# Task to carry out
Wherever the word "scene" appears in a line, extract that line.

# Dataset excerpt
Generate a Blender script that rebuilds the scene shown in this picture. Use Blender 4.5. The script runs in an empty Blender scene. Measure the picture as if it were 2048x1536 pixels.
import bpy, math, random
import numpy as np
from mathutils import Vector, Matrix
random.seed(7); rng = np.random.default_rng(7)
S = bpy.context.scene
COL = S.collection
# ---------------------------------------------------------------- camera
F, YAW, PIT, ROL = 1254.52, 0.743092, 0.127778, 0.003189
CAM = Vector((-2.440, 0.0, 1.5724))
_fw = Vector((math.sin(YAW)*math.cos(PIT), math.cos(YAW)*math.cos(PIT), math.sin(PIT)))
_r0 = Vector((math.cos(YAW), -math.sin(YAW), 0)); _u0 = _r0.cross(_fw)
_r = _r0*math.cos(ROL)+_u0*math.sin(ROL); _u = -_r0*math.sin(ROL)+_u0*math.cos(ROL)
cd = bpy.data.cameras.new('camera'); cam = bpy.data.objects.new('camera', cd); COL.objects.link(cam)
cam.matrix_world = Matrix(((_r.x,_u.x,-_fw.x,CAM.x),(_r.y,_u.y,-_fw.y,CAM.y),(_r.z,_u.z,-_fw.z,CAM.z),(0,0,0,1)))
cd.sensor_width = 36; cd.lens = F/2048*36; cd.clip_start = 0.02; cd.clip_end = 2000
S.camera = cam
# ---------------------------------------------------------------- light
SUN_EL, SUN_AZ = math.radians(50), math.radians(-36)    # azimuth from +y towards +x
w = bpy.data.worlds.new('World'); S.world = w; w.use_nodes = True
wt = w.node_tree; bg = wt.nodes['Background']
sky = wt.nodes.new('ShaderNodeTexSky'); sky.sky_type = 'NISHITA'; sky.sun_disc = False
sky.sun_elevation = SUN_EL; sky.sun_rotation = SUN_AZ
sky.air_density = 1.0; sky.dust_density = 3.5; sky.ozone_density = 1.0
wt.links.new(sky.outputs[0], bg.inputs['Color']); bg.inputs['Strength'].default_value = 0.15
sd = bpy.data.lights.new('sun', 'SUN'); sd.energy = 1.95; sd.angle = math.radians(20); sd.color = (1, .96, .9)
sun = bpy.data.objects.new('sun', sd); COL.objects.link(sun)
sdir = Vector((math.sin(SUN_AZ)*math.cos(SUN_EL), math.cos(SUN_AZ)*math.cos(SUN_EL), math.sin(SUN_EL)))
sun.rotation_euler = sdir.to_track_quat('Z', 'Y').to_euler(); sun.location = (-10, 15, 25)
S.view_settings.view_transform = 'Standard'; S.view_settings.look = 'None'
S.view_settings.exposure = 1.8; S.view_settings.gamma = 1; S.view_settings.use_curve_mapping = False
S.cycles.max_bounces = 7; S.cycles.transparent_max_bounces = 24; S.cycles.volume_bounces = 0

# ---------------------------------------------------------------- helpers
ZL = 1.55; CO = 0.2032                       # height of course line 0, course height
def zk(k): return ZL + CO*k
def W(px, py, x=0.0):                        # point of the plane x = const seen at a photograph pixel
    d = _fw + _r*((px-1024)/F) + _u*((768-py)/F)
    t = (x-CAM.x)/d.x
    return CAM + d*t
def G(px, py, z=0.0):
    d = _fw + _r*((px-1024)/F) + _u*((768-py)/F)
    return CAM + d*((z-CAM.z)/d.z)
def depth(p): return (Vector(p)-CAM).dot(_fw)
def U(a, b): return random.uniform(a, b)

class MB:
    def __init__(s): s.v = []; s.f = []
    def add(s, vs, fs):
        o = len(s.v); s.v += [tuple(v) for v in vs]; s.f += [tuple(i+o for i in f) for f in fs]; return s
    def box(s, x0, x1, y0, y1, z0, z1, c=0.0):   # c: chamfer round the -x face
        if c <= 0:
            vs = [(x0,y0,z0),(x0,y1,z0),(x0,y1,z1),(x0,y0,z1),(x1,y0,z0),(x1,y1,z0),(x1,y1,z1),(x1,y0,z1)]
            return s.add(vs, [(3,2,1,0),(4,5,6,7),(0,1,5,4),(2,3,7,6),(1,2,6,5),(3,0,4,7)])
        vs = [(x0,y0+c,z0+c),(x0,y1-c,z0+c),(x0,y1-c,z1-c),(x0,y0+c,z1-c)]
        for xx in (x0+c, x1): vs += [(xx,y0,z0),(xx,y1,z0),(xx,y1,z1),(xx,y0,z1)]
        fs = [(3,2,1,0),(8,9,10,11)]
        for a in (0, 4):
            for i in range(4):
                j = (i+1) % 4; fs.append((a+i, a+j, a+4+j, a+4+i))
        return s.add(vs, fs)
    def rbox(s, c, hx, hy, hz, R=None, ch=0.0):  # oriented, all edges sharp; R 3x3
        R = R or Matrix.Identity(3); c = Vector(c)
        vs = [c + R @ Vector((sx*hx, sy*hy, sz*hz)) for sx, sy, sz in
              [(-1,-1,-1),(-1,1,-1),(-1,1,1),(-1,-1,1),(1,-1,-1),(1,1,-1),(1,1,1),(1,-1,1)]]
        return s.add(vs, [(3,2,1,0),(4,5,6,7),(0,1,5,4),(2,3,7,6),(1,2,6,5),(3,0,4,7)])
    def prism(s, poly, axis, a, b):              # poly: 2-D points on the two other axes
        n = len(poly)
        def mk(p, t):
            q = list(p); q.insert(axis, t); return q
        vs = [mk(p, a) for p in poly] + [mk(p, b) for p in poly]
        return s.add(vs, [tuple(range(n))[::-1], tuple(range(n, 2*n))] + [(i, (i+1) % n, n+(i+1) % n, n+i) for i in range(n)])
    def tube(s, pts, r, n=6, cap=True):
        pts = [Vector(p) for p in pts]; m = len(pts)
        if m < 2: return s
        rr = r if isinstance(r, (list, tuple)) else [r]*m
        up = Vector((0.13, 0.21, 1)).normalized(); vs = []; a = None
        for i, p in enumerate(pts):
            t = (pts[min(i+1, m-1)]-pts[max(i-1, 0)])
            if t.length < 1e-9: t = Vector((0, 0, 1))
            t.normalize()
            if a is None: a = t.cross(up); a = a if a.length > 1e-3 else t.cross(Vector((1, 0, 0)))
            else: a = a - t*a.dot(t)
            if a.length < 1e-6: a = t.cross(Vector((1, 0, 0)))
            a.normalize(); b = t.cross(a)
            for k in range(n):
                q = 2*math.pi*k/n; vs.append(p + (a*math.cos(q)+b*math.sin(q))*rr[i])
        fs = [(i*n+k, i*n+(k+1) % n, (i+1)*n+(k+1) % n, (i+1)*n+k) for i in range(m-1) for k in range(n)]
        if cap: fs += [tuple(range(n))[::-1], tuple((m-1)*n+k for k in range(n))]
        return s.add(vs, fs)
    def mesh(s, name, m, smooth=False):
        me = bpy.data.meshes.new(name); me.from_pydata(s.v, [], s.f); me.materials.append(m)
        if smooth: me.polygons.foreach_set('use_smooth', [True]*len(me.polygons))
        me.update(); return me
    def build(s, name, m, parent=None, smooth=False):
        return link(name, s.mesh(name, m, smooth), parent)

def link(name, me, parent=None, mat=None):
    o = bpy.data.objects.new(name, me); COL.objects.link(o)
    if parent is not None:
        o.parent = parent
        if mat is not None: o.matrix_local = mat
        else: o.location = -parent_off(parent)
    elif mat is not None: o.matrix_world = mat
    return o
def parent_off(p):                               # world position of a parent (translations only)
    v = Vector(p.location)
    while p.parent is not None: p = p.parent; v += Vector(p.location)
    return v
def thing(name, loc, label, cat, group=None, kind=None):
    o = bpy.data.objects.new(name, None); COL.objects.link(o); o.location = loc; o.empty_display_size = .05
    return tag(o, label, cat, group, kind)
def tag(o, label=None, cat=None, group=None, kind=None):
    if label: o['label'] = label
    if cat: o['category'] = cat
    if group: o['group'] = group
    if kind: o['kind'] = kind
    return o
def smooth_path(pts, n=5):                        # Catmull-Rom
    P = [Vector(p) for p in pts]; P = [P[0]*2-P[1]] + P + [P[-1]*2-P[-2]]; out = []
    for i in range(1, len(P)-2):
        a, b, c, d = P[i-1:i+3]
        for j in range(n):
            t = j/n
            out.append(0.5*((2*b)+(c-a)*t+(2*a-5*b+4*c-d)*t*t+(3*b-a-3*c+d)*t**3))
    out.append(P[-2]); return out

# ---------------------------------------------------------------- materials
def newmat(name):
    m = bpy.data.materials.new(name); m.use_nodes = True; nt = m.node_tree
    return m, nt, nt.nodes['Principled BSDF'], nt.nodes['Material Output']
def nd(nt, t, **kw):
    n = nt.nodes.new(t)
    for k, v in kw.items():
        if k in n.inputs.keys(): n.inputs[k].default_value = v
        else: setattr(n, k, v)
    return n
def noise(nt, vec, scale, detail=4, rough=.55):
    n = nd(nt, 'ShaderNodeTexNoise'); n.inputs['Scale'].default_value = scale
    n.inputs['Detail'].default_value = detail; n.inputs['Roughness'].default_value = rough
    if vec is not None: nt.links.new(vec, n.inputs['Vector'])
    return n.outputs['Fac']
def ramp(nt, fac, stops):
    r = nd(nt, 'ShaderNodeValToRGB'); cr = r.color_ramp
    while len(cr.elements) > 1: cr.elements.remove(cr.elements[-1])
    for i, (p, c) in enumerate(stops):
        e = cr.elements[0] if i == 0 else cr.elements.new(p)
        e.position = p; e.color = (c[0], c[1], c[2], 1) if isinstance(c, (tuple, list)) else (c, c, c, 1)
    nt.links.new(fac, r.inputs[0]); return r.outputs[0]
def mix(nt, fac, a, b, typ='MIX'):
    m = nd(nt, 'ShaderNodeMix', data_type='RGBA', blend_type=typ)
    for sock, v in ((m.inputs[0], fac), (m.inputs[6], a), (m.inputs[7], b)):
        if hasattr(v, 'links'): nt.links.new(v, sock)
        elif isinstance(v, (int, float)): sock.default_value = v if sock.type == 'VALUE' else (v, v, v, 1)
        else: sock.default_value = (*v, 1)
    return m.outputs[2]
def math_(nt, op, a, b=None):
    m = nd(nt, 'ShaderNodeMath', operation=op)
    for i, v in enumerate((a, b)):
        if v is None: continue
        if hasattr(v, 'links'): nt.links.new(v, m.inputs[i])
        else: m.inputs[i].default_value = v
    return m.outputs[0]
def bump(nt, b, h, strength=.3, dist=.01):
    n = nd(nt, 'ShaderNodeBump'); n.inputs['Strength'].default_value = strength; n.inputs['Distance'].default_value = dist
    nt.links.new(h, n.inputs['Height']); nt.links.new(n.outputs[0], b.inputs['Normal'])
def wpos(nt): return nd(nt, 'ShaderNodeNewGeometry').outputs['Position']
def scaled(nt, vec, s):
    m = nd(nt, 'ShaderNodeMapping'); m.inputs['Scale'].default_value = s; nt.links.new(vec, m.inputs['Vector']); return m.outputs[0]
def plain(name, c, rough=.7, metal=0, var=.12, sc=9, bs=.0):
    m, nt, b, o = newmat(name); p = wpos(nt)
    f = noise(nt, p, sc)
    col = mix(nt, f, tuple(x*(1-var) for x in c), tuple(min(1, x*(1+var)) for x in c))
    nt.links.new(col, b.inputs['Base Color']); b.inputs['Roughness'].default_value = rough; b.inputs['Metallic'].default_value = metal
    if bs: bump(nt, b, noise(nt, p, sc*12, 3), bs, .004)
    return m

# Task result
Generate a Blender script that rebuilds the scene shown in this picture. Use Blender 4.5. The script runs in an empty Blender scene. Measure the picture as if it were 2048x1536 pixels.
S = bpy.context.scene